Qual è la dote più importante di un HR manager?
La dico così: walk the talk. Fai quello che dici. Sii d’esempio e usa molto il buonsenso. Il nostro è un ruolo delicato, lavoriamo con le persone e a volte dobbiamo gestire situazioni complesse. Dobbiamo essere credibili e integri.
E il peggior nemico?
Fare il proprio lavoro senza essere equi e fair con le persone. E poi non essere preparati: la preparazione è fondamentale per il successo nel ruolo e della funzione stessa. Non bisogna mai sottovalutare la preparazione.
Conta più la formazione o l’esperienza sul campo?
Contano tutte e due. Nel mio caso, ho imparato “on the job” le cose più importanti, guardando i leader, emulando le best practices e cercando di fare quello che ritenevo più utile ed efficace, evitando di riproporre ciò che non mi convinceva. Ho avuto la fortuna, in Alcatel Lucent – che ora è Nokia – e adesso in Saras, di lavorare con persone straordinarie dalle quali ho imparato molto.
Qual è oggi la sfida professionale più grande per chi si occupa di HR, nel suo settore?
La sfida che tutte le aziende hanno davanti è quella di guidare e gestire la grande trasformazione culturale in atto. Ci sono cambiamenti continui, non solo legati al digitale. E noi dobbiamo essere rapidi, flessibili e avere quell’agilità che ci permette di essere sempre adeguati.
Non dimentichiamo che nel ruolo di HR Director c’è, in primis, la gestione del rapporto con il CEO. Entrare in sintonia con il proprio CEO è una delle chiavi vincenti per poter attivare le trasformazioni necessarie in tutta l’organizzazione.

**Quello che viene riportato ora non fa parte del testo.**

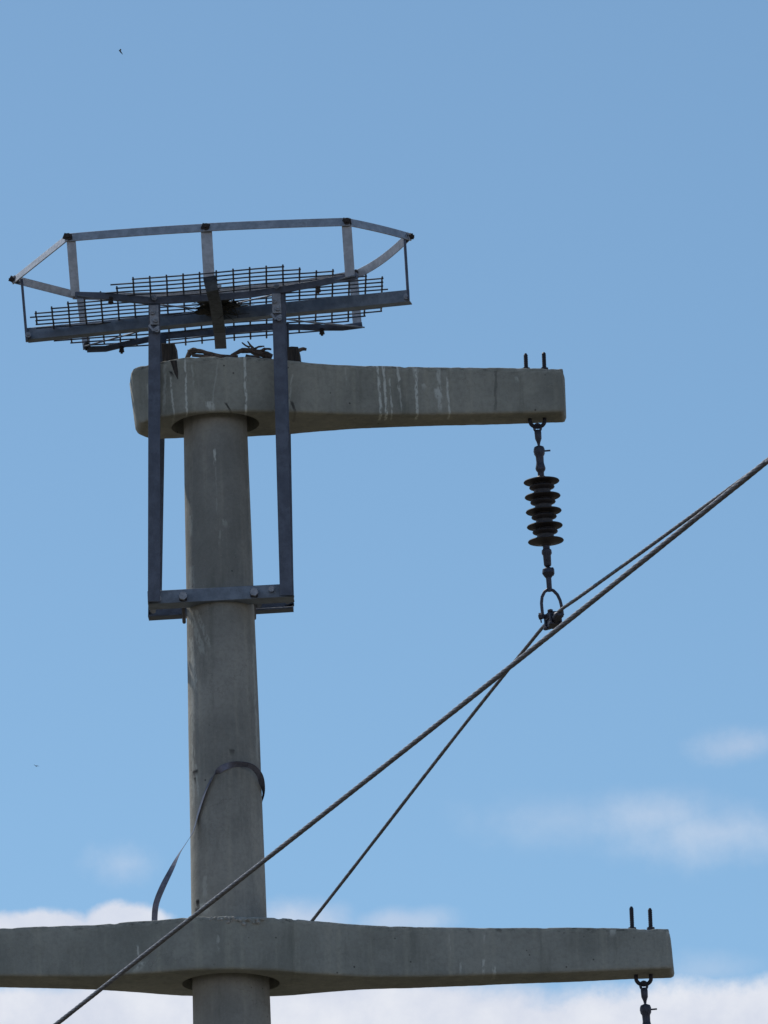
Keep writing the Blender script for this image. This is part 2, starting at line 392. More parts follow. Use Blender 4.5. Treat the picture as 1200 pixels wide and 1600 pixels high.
arm_l['label'] = 'lower crossarm reaching out on both sides'
# shaft
def mk(px, py, px2, py2, w, stg, c):
    p = at(px, py, -.14); q = at(px2, py2, -.14); return (p.x, p.z, q.z, w/375, (q.x-p.x)/(q.z-p.z) if abs(q.z-p.z) > 1e-3 else 0, stg, c)
mp = [mk(335, 702, 335, 722, 2.5, .9, 0), (mk(298, 800, 298, 830, 4, .3, 0)), mk(350, 812, 352, 820, 5, .4, 0), mk(337, 730, 339, 800, 1.5, .18, 0), mk(344, 830, 343, 850, 2, .2, 0),
      mk(296, 948, 318, 1020, 6, .35, 0), mk(306, 950, 328, 1010, 5, .3, 0), mk(298, 880, 300, 915, 6, .25, 0), mk(298, 990, 306, 1075, 4, .45, 0), mk(300, 1040, 302, 1250, 3, .35, 0), mk(306, 1190, 310, 1240, 2.5, .45, 0),
      mk(305, 1199, 305, 1205, 6.0, 1, 1), mk(305, 1210, 306, 1216, 2.5, .8, 1), mk(308, 1402, 309, 1412, 4, 1, 1), mk(307, 1415, 308, 1424, 5, .8, 1), mk(361, 1172, 362, 1178, 5, .6, 1), mk(320, 1368, 319, 1400, 5, .3, 0), mk(316, 1410, 322, 1424, 8, .5, 0),
      mk(388, 700, 394, 900, 2, .25, 0), mk(396, 1000, 402, 1180, 2.5, .3, 0)]
cs = concrete('shaft_concrete', (.40, .385, .345), (.27, .265, .24), mp)
m = MB(); rings = []
z = -.3
zs = []
while z < 11.2: zs.append(z); z += .1 if z < 7.8 else .02
for z in zs:
    rings.append([Vector((cos(a), sin(a), 0))*(PR(z) + noise.noise(Vector((cos(a)*2, sin(a)*2, z*2)))*.0018) + VZ*z for a in [2*pi*k/96 for k in range(96)]])
m.ring_loft(rings); m.build('shaft', cs, pole, sharp=60)
# mortar collar on the lower arm's top
m = MB(); zt = lerp_tab(top_l, 0); rings = []
for k in range(90):
    a = 2*pi*k/90; R = PR(zt); wv = .022 + .02*noise.noise(Vector((cos(a)*5, sin(a)*5, 2))); hv = .012+.012*noise.noise(Vector((cos(a)*7, sin(a)*7, 5)))
    d = Vector((cos(a), sin(a), 0)); b_ = Vector((0, 0, zt-.01))
    rings.append([b_+d*(R-.01), b_+d*(R+wv+.02), b_+d*(R+wv)+VZ*(.01+.4*hv), b_+d*(R+.004)+VZ*(.012+hv)])
rings.append(rings[0]); m.ring_loft(rings, cap=False); m.build('mortar_collar', M['mortar'], pole)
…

Cosa direbbe a un giovane che volesse intraprendere una carriera nell’HR?
Gli direi che ci vuole molta passione e che è un bellissimo lavoro, ma avvicinarsi all’HR pensando che ci sia sempre qualcosa di positivo o di allegro sarebbe un errore. Sono più le volte in cui è necessario dire di no rispetto a quelle in cui si dice sì. Insomma: è un bel lavoro, che richiede però molta maturità ed esperienza e un giovane deve sapere che quello dell’HR è un percorso lungo che richiede molto impegno, dedizione e certamente passione per le persone.